Opinion
2013-11-8
Appeal from an order of the Supreme Court, Monroe County (Ann Marie Taddeo, J.), entered June 11, 2012. The order denied the motion of plaintiff for leave to renew or reargue the motion of defendant Susan Walz, individually and as Vice Principal of Northside Elementary School in the Fairport School District, to dismiss the complaint against her and seeking to compel disclosure from Walz. Emmelyn Logan–Baldwin, Rochester, for Plaintiff–Appellant. The Law Firm of Frank W. Miller, East Syracuse (J. Ryan Hatch of Counsel), for Defendant–Respondent Susan Walz, Individually and As Vice Principal of Northside Elementary School in the Fairport School District.

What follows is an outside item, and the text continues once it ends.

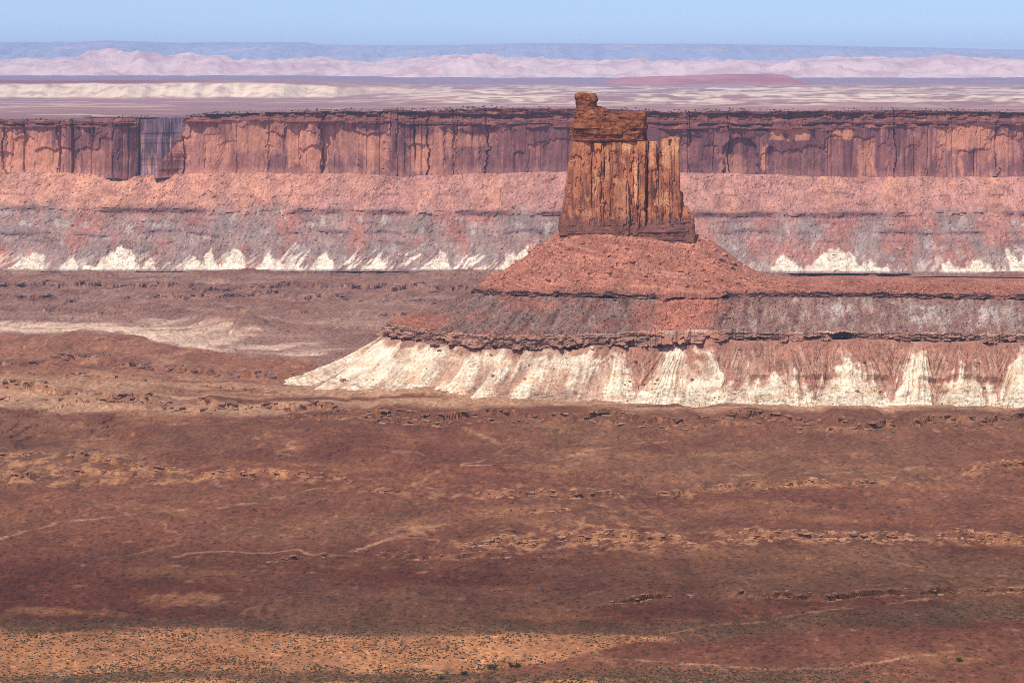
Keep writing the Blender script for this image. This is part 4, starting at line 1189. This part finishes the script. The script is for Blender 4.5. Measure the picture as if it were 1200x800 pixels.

Appeal from an order of the Supreme Court, Monroe County (Ann Marie Taddeo, J.), entered June 11, 2012. The order denied the motion of plaintiff for leave to renew or reargue the motion of defendant Susan Walz, individually and as Vice Principal of Northside Elementary School in the Fairport School District, to dismiss the complaint against her and seeking to compel disclosure from Walz.
Emmelyn Logan–Baldwin, Rochester, for Plaintiff–Appellant. The Law Firm of Frank W. Miller, East Syracuse (J. Ryan Hatch of Counsel), for Defendant–Respondent Susan Walz, Individually and As Vice Principal of Northside Elementary School in the Fairport School District.
MEMORANDUM:
Plaintiff appeals from an order denying his motion for leave to renew or reargue the motion of defendant Susan Walz, individually and as Vice Principal of Northside Elementary School in the Fairport School District, to dismiss the complaint against her and seeking to compel disclosure from Walz. Plaintiff offered no new facts in support of that part of the motion seeking leave to renew or reargue, but merely argued that Supreme Court had misapprehended the law and therefore reached the wrong conclusion with respect to the prior motion. That part of the motion, therefore, was in fact only a motion for leave to reargue, the denial of which is not appealable ( see Mugabo v. City of Buffalo, 94 A.D.3d 1577, 1577, 942 N.Y.S.2d 853). Inasmuch as the complaint against Walz had been dismissed, the court properly denied as moot that part of the motion seeking to compel disclosure from her ( see Kinney & Kinsella, Inc. v. NEI Fashions, LLC, 85 A.D.3d 514, 515, 925 N.Y.S.2d 449).
It is hereby ORDERED that said appeal from the order insofar as it denied *818leave to reargue is unanimously dismissed and the order is affirmed without costs.